Pablo Larraín and his screenwriter Guillermo Calderon immersed themselves in the poems and writings of Pablo Neruda, aiming to evoke the poet’s universe in the film, rather than just creating a simple biography.


We find ourselves at the end of World War II, with fascism and communism raging everywhere, particularly in Chile, where Videla, despite being elected by communists like Neruda (the excellent Luis Gnecco), then a senator, switches allegiances to pursue a far-right policy, throwing communist workers into prison by the truckload.

In Congress, Senator Pablo Neruda openly criticizes the government. Pablo Neruda is declared a traitor to the populist regime in place.

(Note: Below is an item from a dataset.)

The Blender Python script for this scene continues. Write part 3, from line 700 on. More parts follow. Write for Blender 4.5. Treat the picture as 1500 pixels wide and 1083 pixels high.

President Videla then calls for his impeachment and entrusts the formidable inspector Óscar Peluchonneau with the task of arresting the poet.

He must flee, hide… This very real episode—at least the beginning of the escape, between 1947 and 1949—inspires director Pablo Larraín to create a great visual poem, composed of short, unusual, caustic, and dreamy scenes.

In this dazzling anti-biopic, the filmmaker unravels everything, starting with the figure of the great man. It’s less about showing the facts than the effects: Neruda’s imagination, his impact on an entire people, his creative power escape, overflow, trick reality, and divert the narration.

The film becomes vast and vibrant like the “Canto General,” which Pablo Neruda was then writing. In pursuit of the artist, Oscar Peluchonneau, stiff as death and with a sinister humor that Gael García Bernal renders both pathetic and unsettling, provides voice-over commentary on the strange game of hide and seek—from the backstage of Santiago’s power to the infinitely white spaces of the Andes.

In this cat-and-mouse game, Neruda sees an opportunity to reinvent himself and become both a symbol of freedom and a literary legend…

Over this whimsical and free tableau of an era when poets were larger than life, promising with audacious confidence a fraternal tomorrow, the shadow of dictatorship also looms.

Reconnecting with his country’s political history and also featuring Mexican actor Gael García Bernal (Oscar Peluchonneau), Pablo Larraín tackles with “Neruda” (the excellent Luis Gnecco) a biopic of a somewhat unique genre, depicting the two years before his move to Argentina and then to Paris.

Pablo Larraín succeeds in the challenging task of giving his film a certain atmosphere. A fragmentary ambience, then, much like Neruda’s poetry, which, as the filmmaker himself acknowledges, aims to capture more of the rhythm of this poetry than the life of Neruda himself.